■ Exercise requirements ■
Your task is to transcribe, without alteration, the lines from the top of the material below through the line bearing "SC.render.resolution_y = 766", inclusive.

[Collection entries]
——

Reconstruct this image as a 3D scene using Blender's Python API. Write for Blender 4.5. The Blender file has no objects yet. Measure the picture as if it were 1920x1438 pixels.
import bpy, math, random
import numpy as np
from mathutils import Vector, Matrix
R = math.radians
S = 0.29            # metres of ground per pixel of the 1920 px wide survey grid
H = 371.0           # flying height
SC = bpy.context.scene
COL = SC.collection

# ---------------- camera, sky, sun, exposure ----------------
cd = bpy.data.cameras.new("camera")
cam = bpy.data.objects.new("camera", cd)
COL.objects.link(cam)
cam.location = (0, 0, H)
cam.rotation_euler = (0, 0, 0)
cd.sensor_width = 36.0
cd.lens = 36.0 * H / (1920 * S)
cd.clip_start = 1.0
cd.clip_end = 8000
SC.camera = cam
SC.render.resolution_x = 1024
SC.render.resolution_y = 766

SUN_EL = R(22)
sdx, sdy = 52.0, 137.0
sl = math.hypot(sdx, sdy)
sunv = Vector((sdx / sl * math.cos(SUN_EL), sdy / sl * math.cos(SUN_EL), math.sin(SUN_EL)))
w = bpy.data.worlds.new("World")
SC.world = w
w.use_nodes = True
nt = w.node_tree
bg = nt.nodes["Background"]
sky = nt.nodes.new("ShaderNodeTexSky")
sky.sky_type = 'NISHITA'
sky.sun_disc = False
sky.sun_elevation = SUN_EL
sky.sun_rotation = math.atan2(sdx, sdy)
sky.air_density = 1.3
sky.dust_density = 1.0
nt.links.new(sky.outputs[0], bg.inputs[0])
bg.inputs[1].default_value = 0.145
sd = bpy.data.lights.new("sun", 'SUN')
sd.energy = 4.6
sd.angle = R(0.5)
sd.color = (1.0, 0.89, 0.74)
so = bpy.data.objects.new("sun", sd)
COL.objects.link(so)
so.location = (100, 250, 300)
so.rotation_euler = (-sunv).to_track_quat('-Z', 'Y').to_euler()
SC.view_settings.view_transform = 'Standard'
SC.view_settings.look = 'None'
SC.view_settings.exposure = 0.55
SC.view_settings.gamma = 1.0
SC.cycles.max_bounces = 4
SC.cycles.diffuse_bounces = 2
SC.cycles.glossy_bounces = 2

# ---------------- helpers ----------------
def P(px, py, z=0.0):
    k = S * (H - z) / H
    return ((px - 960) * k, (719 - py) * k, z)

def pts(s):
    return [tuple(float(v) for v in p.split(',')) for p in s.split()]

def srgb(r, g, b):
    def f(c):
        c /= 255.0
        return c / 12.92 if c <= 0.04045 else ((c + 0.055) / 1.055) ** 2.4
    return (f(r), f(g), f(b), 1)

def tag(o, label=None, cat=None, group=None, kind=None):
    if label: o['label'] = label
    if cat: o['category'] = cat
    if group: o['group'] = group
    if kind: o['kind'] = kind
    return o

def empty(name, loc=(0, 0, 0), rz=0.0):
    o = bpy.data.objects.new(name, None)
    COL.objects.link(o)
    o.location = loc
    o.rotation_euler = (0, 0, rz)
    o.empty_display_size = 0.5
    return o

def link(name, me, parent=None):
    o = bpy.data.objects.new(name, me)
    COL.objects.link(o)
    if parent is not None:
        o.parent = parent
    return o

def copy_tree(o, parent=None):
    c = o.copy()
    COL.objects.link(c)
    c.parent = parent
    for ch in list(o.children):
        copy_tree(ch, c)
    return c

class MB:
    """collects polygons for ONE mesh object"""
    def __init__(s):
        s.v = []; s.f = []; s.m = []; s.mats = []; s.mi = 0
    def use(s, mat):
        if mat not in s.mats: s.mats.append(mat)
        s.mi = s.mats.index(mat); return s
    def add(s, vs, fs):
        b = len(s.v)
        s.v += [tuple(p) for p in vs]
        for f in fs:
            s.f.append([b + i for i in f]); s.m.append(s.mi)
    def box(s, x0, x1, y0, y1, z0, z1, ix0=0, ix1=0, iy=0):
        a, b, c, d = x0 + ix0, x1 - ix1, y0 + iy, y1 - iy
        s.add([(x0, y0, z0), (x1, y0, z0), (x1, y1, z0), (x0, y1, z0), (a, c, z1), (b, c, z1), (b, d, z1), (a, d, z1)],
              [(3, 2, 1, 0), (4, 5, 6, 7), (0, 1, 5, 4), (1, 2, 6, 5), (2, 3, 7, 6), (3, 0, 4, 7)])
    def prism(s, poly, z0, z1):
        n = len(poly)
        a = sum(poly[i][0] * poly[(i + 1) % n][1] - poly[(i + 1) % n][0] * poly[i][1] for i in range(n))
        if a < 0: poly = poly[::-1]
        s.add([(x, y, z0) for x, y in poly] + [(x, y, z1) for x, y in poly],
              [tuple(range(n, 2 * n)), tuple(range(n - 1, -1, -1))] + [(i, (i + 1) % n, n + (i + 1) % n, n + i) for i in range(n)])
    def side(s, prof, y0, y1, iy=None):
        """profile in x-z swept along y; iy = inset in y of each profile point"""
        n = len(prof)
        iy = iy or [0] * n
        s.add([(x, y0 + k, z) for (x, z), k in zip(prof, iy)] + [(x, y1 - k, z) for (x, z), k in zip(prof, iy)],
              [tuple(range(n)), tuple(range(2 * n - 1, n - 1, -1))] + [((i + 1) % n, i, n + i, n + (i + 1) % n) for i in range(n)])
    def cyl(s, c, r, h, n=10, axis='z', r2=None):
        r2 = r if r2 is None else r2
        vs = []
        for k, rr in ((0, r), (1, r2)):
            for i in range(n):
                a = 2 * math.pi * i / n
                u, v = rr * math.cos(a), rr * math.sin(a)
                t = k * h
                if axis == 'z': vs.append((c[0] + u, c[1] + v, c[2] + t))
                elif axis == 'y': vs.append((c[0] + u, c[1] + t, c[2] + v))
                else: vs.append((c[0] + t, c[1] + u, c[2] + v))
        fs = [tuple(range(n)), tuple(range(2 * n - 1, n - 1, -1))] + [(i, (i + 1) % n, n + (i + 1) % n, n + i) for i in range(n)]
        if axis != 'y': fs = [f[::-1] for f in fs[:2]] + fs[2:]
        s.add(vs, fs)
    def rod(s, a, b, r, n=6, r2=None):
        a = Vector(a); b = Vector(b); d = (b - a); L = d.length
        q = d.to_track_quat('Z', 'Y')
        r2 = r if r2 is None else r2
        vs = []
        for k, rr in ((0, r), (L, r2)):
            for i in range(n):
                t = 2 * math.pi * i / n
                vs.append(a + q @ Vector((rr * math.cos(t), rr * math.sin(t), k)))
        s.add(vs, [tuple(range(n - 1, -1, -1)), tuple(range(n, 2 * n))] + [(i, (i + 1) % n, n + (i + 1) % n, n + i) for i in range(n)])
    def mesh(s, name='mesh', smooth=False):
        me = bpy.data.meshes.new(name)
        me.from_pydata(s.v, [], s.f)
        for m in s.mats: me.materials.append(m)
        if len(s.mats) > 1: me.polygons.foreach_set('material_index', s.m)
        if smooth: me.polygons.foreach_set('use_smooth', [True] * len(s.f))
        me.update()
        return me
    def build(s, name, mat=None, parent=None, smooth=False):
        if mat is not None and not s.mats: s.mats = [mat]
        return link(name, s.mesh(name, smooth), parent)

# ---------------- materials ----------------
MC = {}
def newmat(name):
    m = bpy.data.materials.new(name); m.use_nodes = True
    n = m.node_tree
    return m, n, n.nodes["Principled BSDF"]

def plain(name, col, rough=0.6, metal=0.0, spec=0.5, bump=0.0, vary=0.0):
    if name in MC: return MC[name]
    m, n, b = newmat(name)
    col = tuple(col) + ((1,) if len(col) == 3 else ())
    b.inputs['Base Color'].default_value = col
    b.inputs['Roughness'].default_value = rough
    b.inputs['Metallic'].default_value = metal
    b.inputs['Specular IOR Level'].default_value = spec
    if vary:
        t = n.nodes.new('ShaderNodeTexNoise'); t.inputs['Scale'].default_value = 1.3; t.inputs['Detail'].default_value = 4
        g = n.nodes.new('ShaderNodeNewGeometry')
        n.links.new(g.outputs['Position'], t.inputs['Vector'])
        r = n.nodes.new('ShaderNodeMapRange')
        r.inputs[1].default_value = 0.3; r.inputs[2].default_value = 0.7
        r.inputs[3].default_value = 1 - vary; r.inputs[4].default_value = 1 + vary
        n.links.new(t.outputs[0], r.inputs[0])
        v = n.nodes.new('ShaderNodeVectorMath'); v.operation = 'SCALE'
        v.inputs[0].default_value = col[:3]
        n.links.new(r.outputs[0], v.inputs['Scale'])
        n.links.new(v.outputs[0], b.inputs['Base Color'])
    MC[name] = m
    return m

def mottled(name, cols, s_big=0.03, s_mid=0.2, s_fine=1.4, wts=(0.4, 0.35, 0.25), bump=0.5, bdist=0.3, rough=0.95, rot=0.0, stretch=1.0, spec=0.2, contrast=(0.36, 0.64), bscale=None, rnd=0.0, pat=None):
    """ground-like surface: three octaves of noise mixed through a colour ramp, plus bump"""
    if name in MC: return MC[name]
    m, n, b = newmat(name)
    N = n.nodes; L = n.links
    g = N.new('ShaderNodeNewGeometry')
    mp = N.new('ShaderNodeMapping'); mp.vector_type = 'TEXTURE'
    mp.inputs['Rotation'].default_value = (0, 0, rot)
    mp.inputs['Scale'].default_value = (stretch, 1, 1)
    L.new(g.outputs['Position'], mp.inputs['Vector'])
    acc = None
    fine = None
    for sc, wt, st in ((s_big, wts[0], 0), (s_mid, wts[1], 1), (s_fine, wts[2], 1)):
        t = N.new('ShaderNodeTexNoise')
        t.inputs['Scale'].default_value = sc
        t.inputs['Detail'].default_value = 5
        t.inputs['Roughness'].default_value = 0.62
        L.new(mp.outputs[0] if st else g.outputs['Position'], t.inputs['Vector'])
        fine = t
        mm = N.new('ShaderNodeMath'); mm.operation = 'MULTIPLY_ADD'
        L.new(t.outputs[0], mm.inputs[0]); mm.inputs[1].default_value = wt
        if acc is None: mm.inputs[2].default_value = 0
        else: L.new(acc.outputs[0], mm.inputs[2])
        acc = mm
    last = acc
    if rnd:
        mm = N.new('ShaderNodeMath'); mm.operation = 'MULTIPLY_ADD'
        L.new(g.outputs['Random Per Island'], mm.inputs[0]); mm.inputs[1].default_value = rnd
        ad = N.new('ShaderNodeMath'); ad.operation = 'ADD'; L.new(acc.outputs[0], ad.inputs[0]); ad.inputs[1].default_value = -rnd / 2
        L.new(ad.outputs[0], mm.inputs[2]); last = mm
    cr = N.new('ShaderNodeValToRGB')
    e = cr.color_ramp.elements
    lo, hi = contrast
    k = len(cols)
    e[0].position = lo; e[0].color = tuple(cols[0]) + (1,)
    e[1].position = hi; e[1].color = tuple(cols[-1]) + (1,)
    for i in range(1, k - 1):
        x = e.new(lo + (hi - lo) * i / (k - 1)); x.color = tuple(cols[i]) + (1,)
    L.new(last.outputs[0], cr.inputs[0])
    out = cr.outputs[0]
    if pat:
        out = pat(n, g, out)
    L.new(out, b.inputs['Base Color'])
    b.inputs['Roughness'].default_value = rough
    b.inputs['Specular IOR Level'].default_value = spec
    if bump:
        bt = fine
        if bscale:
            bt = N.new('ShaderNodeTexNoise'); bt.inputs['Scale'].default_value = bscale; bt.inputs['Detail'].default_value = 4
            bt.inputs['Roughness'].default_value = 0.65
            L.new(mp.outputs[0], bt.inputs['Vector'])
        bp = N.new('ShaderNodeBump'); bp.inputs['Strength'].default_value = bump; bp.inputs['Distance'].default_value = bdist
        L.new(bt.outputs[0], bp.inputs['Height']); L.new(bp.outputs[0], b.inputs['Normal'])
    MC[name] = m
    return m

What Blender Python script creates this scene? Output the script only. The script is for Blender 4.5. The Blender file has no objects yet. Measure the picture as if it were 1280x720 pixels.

——

■ Solution for this problem ■
Reconstruct this image as a 3D scene using Blender's Python API. Write for Blender 4.5. The Blender file has no objects yet. Measure the picture as if it were 1920x1438 pixels.
import bpy, math, random
import numpy as np
from mathutils import Vector, Matrix
R = math.radians
S = 0.29            # metres of ground per pixel of the 1920 px wide survey grid
H = 371.0           # flying height
SC = bpy.context.scene
COL = SC.collection

# ---------------- camera, sky, sun, exposure ----------------
cd = bpy.data.cameras.new("camera")
cam = bpy.data.objects.new("camera", cd)
COL.objects.link(cam)
cam.location = (0, 0, H)
cam.rotation_euler = (0, 0, 0)
cd.sensor_width = 36.0
cd.lens = 36.0 * H / (1920 * S)
cd.clip_start = 1.0
cd.clip_end = 8000
SC.camera = cam
SC.render.resolution_x = 1024
SC.render.resolution_y = 766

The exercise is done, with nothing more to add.